- [EXERCISE DESCRIPTION]
Restate the listing that follows word for word, without its pictures.

- [DATASET EXTRACT]
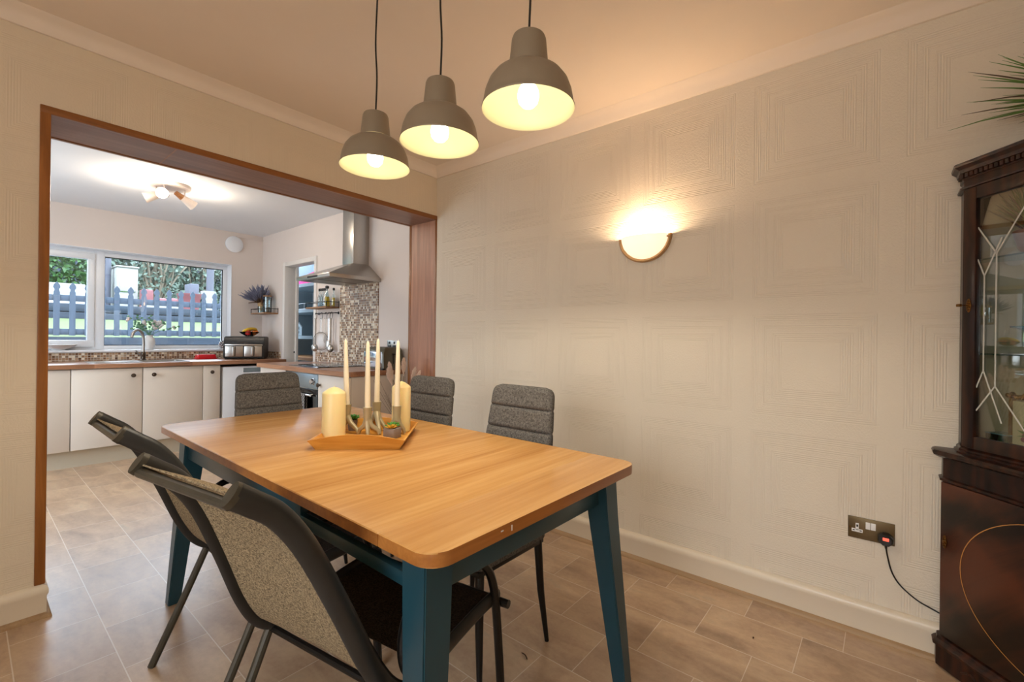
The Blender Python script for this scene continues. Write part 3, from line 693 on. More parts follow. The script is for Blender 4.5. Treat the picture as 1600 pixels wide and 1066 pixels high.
# ------------------------------------------------------------------ corner display cabinet
PX, PY, CA = 2.300, -.165, math.radians(41)
cb = thing('corner_cabinet', 'dark mahogany corner display cabinet with glazed upper door', 'cabinet', (PX, PY, 0), PI+CA)
ca, sa = math.cos(CA), math.sin(CA)
def wl(x, y):   # world -> local
    dx, dy = x-PX, y-PY; return (-ca*dx-sa*dy, sa*dx-ca*dy)
def foot(e=0., W_=.80, ins=0.):
    """footprint: front edge + two short returns to the walls + room corner"""
    x0 = ins; y0 = ins*.0
    px, py = PX-ca*ins+ins*.25*sa, PY-sa*ins-ins*.25*ca
    ly = wl(px, py)
    n1 = e/ sa if False else e
    # left front corner pushed by e in both directions
    A_ = (ly[0]-e*(1-ca)/sa, ly[1]-e)
    ql = wl(XR-.004, py+e)
    wr = W_-2*ins
    Bp = (ly[0]+wr+e*(1-sa)/ca, ly[1]-e)
    Rw = (PX-ca*(ly[0]+wr)+sa*ly[1], PY-sa*(ly[0]+wr)-ca*ly[1])
    qr = wl(Rw[0]-e, YR+.004)
    cc = wl(XR-.004, YR+.004)
    return [A_, Bp, qr, cc, ql]
def lay(zs, name, mat, ins=0., parent=None):
    rings = [[Vector((p[0], p[1], z)) for p in foot(e, ins=ins)] for z, e in zs]
    return B().loft(rings).obj(name, mat, parent or cb, smooth=25)
lay([(.085, .0), (.69, .0)], 'lower_body', 'maho')
lay([(.69, .0), (.775, .0)], 'frieze_panel', 'mahov')
lay([(.010, .014), (.082, .014), (.084, .022), (.094, .024), (.102, .018), (.106, .012), (.116, .010), (.120, .0)], 'base_moulding', 'maho')
lay([(.684, .0), (.686, .008), (.694, .009), (.698, .0)], 'frieze_bead', 'maho')
lay([(.768, .0), (.772, .014), (.780, .026), (.790, .030), (.797, .026), (.800, .018)], 'middle_slab', 'maho')
IN = .052
lay([(.800, .012), (.806, .012), (.810, .006), (.816, .006), (.822, .0)], 'upper_plinth', 'maho', IN)
# lower door with flame veneer and oval line
B().box(.003, .797, -.010, -.0005, .124, .682, .002).obj('lower_door', 'flame', cb)
ov = [(.40+.305*math.cos(a), .405+.235*math.sin(a)) for a in [2*PI*i/72 for i in range(72)]]
def sup(a, A_, C_, e=.8): return (.40+A_*math.copysign(abs(math.cos(a))**e, math.cos(a)), .402+C_*math.copysign(abs(math.sin(a))**e, math.sin(a)))
ov = [sup(2*PI*i/80, .322, .250, 1.) for i in range(80)]
b = B(); V = [[b.bm.verts.new((x+(x-.40)*k_, y, z+(z-.402)*k_)) for x, z in ov] for k_, y in ((0, -.0108), (.009, -.0108), (.009, -.0098), (0, -.0098))]
for a_, c_ in zip(V, V[1:]):
    for i in range(80): b.bm.faces.new((a_[i], a_[(i+1) % 80], c_[(i+1) % 80], c_[i]))
b.obj('inlay_line', 'inlay', cb)
def escut(x, z, key, par, y=-.010):
    b = B().lathe([(.006, 0), (.007, .002), (.004, .004), (0, .004)], (x, y, z), 12, Quaternion((1, 0, 0), PI/2).to_matrix())
    for k_ in (-.020, -.011, .011, .020): b.sphere((x, y-.001, z+k_), .0042, 8, (1, .4, 1))
    for sx in (-1, 1): b.tube([(x+sx*.004, y-.001, z-.018), (x+sx*.008, y-.001, z), (x+sx*.004, y-.001, z+.018)], .0014, 6)
    o = b.obj('escutcheon', 'brass', par)
    if key: B().tube([(x, y-.002, z), (x, y-.030, z)], .0018, 8).box(x-.007, x+.007, y-.040, y-.030, z-.005, z+.005, .002).obj('key', 'brass', cb)
escut(.020, .468, False, cb, -.0102)
# bottom apron ornament
for k_ in (.16, .40, .64): B().tube(bez([(k_-.06, -.026, .050), (k_-.03, -.030, .066), (k_, -.030, .052), (k_+.03, -.030, .066), (k_+.06, -.026, .050)], 4), .004, 6).obj('carved_scroll', 'maho', cb)
# upper case: shell made of boards
UZ0, UZ1 = .822, 1.775
F = foot(0, ins=IN); (ax, ay), (bx_, by_), qr, cc, ql = F
def board(p, q, z0, z1, th_, name, mat, sgn=1):
    P, Q = Vector((*p, 0)), Vector((*q, 0)); d_ = (Q-P).normalized(); nn = Vector((-d_.y, d_.x, 0))*sgn*th_
    r = [P, Q, Q+nn, P+nn]; return B().loft([[Vector((v.x, v.y, z)) for v in r] for z in (z0, z1)]).obj(name, mat, cb)
board((ax, ay), ql, UZ0, UZ1, .012, 'side_board', 'maho', -1)
board((bx_, by_), qr, UZ0, UZ1, .012, 'side_board', 'maho', 1)
board(ql, cc, UZ0, UZ1, .008, 'back_board', 'cream', -1)
board(cc, qr, UZ0, UZ1, .008, 'back_board', 'maho', -1)
poly = [Vector((*p, 0)) for p in F]
for z, nm, mt, tk in ((UZ0+.0, 'case_floor', 'maho', .012), (UZ1-.012, 'case_roof', 'maho', .012)):
    B().loft([[Vector((p.x, p.y, zz)) for p in poly] for zz in (z, z+tk)]).obj(nm, mt, cb)
sh = [(ax+.03, ay+.03), (bx_-.03, by_+.03), (qr[0]-.02, qr[1]-.01), (cc[0], cc[1]-.02), (ql[0]+.02, ql[1])]
for z in (1.150, 1.480): B().loft([[Vector((p[0], p[1], zz)) for p in sh] for zz in (z, z+.006)]).obj('glass_shelf', 'shelfglass', cb)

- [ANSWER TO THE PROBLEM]
The Blender Python script for this scene continues. Write part 3, from line 693 on. More parts follow. The script is for Blender 4.5. Treat the picture as 1600 pixels wide and 1066 pixels high.
# ------------------------------------------------------------------ corner display cabinet
PX, PY, CA = 2.300, -.165, math.radians(41)
cb = thing('corner_cabinet', 'dark mahogany corner display cabinet with glazed upper door', 'cabinet', (PX, PY, 0), PI+CA)
ca, sa = math.cos(CA), math.sin(CA)
def wl(x, y):   # world -> local
    dx, dy = x-PX, y-PY; return (-ca*dx-sa*dy, sa*dx-ca*dy)
def foot(e=0., W_=.80, ins=0.):
    """footprint: front edge + two short returns to the walls + room corner"""
    x0 = ins; y0 = ins*.0
    px, py = PX-ca*ins+ins*.25*sa, PY-sa*ins-ins*.25*ca
    ly = wl(px, py)
    n1 = e/ sa if False else e
    # left front corner pushed by e in both directions
    A_ = (ly[0]-e*(1-ca)/sa, ly[1]-e)
    ql = wl(XR-.004, py+e)
    wr = W_-2*ins
    Bp = (ly[0]+wr+e*(1-sa)/ca, ly[1]-e)
    Rw = (PX-ca*(ly[0]+wr)+sa*ly[1], PY-sa*(ly[0]+wr)-ca*ly[1])
    qr = wl(Rw[0]-e, YR+.004)
    cc = wl(XR-.004, YR+.004)
    return [A_, Bp, qr, cc, ql]
def lay(zs, name, mat, ins=0., parent=None):
    rings = [[Vector((p[0], p[1], z)) for p in foot(e, ins=ins)] for z, e in zs]
    return B().loft(rings).obj(name, mat, parent or cb, smooth=25)
lay([(.085, .0), (.69, .0)], 'lower_body', 'maho')
lay([(.69, .0), (.775, .0)], 'frieze_panel', 'mahov')
lay([(.010, .014), (.082, .014), (.084, .022), (.094, .024), (.102, .018), (.106, .012), (.116, .010), (.120, .0)], 'base_moulding', 'maho')
lay([(.684, .0), (.686, .008), (.694, .009), (.698, .0)], 'frieze_bead', 'maho')
lay([(.768, .0), (.772, .014), (.780, .026), (.790, .030), (.797, .026), (.800, .018)], 'middle_slab', 'maho')
IN = .052
lay([(.800, .012), (.806, .012), (.810, .006), (.816, .006), (.822, .0)], 'upper_plinth', 'maho', IN)
# lower door with flame veneer and oval line
B().box(.003, .797, -.010, -.0005, .124, .682, .002).obj('lower_door', 'flame', cb)
ov = [(.40+.305*math.cos(a), .405+.235*math.sin(a)) for a in [2*PI*i/72 for i in range(72)]]
def sup(a, A_, C_, e=.8): return (.40+A_*math.copysign(abs(math.cos(a))**e, math.cos(a)), .402+C_*math.copysign(abs(math.sin(a))**e, math.sin(a)))
ov = [sup(2*PI*i/80, .322, .250, 1.) for i in range(80)]
b = B(); V = [[b.bm.verts.new((x+(x-.40)*k_, y, z+(z-.402)*k_)) for x, z in ov] for k_, y in ((0, -.0108), (.009, -.0108), (.009, -.0098), (0, -.0098))]
for a_, c_ in zip(V, V[1:]):
    for i in range(80): b.bm.faces.new((a_[i], a_[(i+1) % 80], c_[(i+1) % 80], c_[i]))
b.obj('inlay_line', 'inlay', cb)
def escut(x, z, key, par, y=-.010):
    b = B().lathe([(.006, 0), (.007, .002), (.004, .004), (0, .004)], (x, y, z), 12, Quaternion((1, 0, 0), PI/2).to_matrix())
    for k_ in (-.020, -.011, .011, .020): b.sphere((x, y-.001, z+k_), .0042, 8, (1, .4, 1))
    for sx in (-1, 1): b.tube([(x+sx*.004, y-.001, z-.018), (x+sx*.008, y-.001, z), (x+sx*.004, y-.001, z+.018)], .0014, 6)
    o = b.obj('escutcheon', 'brass', par)
    if key: B().tube([(x, y-.002, z), (x, y-.030, z)], .0018, 8).box(x-.007, x+.007, y-.040, y-.030, z-.005, z+.005, .002).obj('key', 'brass', cb)
escut(.020, .468, False, cb, -.0102)
# bottom apron ornament
for k_ in (.16, .40, .64): B().tube(bez([(k_-.06, -.026, .050), (k_-.03, -.030, .066), (k_, -.030, .052), (k_+.03, -.030, .066), (k_+.06, -.026, .050)], 4), .004, 6).obj('carved_scroll', 'maho', cb)
# upper case: shell made of boards
UZ0, UZ1 = .822, 1.775
F = foot(0, ins=IN); (ax, ay), (bx_, by_), qr, cc, ql = F
def board(p, q, z0, z1, th_, name, mat, sgn=1):
    P, Q = Vector((*p, 0)), Vector((*q, 0)); d_ = (Q-P).normalized(); nn = Vector((-d_.y, d_.x, 0))*sgn*th_
    r = [P, Q, Q+nn, P+nn]; return B().loft([[Vector((v.x, v.y, z)) for v in r] for z in (z0, z1)]).obj(name, mat, cb)
board((ax, ay), ql, UZ0, UZ1, .012, 'side_board', 'maho', -1)
board((bx_, by_), qr, UZ0, UZ1, .012, 'side_board', 'maho', 1)
board(ql, cc, UZ0, UZ1, .008, 'back_board', 'cream', -1)
board(cc, qr, UZ0, UZ1, .008, 'back_board', 'maho', -1)
poly = [Vector((*p, 0)) for p in F]
for z, nm, mt, tk in ((UZ0+.0, 'case_floor', 'maho', .012), (UZ1-.012, 'case_roof', 'maho', .012)):
    B().loft([[Vector((p.x, p.y, zz)) for p in poly] for zz in (z, z+tk)]).obj(nm, mt, cb)
sh = [(ax+.03, ay+.03), (bx_-.03, by_+.03), (qr[0]-.02, qr[1]-.01), (cc[0], cc[1]-.02), (ql[0]+.02, ql[1])]
for z in (1.150, 1.480): B().loft([[Vector((p[0], p[1], zz)) for p in sh] for zz in (z, z+.006)]).obj('glass_shelf', 'shelfglass', cb)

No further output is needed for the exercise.